● **YOUR INSTRUCTIONS**
Go through the entries below and copy each line containing the word "pixels".
-- start --
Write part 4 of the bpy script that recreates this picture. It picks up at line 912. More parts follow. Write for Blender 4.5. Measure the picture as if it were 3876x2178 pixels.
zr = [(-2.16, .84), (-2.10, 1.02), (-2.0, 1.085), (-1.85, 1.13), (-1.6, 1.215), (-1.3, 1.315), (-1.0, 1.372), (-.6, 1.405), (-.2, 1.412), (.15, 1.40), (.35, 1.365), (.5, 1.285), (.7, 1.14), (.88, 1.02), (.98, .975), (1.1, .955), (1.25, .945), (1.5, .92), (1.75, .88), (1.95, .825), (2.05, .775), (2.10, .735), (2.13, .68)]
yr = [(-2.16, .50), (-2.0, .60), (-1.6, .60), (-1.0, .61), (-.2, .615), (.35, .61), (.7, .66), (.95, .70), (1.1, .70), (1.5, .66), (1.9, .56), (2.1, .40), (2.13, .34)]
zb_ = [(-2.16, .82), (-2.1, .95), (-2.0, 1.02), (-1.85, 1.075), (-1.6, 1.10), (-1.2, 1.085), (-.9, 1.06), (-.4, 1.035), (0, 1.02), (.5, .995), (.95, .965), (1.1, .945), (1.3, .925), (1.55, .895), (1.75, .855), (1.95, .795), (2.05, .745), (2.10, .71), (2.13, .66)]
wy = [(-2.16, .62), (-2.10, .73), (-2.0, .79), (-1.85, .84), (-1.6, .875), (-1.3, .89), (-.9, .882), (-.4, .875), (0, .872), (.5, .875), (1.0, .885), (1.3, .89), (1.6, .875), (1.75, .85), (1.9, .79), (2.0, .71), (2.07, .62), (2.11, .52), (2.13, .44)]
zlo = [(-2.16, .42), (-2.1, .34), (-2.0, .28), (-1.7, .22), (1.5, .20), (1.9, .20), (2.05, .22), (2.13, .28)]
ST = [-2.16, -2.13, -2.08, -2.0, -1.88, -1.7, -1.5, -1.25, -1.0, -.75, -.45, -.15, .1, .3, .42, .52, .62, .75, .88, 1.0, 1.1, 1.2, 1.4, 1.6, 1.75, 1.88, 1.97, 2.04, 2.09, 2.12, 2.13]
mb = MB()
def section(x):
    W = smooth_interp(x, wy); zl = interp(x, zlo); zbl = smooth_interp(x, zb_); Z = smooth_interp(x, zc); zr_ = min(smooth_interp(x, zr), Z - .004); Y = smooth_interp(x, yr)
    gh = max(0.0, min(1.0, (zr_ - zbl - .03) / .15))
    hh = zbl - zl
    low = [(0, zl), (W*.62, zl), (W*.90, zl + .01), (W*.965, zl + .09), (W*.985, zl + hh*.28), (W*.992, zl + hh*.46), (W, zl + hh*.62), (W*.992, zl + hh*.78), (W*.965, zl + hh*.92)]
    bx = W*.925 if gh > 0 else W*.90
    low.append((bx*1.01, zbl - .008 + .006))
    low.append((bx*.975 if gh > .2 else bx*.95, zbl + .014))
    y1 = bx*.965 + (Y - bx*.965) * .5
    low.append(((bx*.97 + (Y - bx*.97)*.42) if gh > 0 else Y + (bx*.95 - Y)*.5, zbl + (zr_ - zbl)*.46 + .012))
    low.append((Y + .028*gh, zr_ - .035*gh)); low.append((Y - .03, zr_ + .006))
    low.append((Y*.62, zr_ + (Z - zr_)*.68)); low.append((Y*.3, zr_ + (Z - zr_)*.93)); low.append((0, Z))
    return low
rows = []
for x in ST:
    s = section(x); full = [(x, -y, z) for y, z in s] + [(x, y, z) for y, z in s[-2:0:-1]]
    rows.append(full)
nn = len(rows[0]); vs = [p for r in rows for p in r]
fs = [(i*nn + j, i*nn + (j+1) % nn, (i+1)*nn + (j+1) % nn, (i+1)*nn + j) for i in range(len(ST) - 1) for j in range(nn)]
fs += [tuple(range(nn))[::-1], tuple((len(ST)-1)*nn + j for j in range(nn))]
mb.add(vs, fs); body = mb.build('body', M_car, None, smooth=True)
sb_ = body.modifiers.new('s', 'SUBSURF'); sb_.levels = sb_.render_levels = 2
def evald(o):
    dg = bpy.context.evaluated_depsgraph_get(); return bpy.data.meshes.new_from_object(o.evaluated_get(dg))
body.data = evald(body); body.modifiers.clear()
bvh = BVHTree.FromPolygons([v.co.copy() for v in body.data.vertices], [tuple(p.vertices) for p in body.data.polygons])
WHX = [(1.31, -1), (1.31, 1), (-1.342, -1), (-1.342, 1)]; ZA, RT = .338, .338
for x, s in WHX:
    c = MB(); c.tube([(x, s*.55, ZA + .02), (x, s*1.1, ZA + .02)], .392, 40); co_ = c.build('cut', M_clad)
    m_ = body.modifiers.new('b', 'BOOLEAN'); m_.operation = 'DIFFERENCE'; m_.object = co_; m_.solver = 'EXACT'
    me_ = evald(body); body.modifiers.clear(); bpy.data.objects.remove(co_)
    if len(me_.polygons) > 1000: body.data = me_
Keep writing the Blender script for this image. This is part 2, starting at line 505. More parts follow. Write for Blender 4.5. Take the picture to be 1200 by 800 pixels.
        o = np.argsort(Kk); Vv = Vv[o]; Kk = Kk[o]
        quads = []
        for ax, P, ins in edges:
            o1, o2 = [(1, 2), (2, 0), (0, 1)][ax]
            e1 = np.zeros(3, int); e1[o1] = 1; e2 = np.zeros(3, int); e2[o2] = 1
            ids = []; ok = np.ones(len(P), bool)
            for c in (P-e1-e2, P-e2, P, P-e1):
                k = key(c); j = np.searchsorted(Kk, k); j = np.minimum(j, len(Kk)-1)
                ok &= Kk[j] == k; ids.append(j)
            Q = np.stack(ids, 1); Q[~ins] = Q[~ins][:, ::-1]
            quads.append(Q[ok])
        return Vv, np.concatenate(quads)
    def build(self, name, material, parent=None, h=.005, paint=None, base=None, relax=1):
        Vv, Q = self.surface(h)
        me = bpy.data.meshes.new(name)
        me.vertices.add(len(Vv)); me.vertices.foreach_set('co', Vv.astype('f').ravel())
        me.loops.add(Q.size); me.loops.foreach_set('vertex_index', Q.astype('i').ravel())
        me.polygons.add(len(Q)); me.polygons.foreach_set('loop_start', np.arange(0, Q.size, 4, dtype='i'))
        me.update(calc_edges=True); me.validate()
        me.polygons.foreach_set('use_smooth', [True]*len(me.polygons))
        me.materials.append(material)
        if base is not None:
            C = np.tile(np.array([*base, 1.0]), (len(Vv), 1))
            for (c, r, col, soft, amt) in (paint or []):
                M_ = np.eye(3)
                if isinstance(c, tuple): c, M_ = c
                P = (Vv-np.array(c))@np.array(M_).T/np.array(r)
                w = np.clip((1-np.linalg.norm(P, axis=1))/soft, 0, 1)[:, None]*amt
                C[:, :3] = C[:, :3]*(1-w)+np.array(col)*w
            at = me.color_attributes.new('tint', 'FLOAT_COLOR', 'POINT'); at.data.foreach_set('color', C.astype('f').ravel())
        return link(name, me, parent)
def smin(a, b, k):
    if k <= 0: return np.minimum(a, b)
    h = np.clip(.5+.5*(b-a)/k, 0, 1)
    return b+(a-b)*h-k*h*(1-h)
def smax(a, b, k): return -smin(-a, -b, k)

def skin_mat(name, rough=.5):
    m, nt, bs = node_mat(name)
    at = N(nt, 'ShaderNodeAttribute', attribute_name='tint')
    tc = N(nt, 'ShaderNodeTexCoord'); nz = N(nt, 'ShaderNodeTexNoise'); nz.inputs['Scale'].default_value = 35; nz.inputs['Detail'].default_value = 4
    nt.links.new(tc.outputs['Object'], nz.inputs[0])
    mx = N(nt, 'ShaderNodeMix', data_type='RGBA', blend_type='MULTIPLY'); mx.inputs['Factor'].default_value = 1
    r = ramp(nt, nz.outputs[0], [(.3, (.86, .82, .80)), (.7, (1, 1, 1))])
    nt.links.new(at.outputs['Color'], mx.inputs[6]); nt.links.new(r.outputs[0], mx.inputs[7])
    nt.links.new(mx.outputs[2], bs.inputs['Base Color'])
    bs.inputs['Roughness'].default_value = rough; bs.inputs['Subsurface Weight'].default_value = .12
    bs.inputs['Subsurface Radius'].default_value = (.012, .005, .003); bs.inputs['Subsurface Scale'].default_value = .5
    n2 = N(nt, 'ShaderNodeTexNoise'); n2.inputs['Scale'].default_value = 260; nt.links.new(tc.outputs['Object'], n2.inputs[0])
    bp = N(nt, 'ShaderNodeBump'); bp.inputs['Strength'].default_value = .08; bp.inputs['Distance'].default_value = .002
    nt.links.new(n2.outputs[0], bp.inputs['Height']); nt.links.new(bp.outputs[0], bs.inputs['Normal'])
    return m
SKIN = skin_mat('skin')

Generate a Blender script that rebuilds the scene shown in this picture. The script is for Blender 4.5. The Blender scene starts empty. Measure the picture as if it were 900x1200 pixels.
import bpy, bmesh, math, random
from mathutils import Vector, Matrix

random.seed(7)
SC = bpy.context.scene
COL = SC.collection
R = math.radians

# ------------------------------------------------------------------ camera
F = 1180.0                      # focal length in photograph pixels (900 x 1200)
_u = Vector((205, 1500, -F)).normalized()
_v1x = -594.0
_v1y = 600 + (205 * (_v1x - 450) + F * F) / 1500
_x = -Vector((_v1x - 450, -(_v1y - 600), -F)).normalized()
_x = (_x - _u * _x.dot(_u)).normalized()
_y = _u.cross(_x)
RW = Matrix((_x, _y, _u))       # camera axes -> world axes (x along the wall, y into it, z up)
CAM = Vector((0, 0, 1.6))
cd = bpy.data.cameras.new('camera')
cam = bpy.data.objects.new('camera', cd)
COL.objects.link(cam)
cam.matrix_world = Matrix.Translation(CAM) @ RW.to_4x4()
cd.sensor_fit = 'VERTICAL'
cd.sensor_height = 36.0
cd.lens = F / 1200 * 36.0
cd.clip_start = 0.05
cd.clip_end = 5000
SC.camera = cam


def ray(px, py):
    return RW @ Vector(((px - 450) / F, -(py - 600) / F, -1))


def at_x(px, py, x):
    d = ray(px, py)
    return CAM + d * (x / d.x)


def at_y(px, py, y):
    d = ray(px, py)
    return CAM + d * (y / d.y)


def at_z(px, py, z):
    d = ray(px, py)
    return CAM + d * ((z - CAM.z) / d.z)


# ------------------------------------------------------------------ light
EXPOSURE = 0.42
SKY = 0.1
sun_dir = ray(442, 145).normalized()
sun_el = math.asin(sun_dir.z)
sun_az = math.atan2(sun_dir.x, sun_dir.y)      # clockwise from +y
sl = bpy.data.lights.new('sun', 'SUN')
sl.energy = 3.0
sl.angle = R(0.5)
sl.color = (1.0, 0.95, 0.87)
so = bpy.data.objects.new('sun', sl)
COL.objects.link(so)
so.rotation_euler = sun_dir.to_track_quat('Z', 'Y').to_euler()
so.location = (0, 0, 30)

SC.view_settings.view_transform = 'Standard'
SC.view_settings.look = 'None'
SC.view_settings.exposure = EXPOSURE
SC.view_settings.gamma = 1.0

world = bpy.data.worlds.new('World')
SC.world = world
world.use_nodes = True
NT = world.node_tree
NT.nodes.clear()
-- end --
● **TASK RESPONSE**
Write part 4 of the bpy script that recreates this picture. It picks up at line 912. More parts follow. Write for Blender 4.5. Measure the picture as if it were 3876x2178 pixels.
Keep writing the Blender script for this image. This is part 2, starting at line 505. More parts follow. Write for Blender 4.5. Take the picture to be 1200 by 800 pixels.
Generate a Blender script that rebuilds the scene shown in this picture. The script is for Blender 4.5. The Blender scene starts empty. Measure the picture as if it were 900x1200 pixels.
F = 1180.0                      # focal length in photograph pixels (900 x 1200)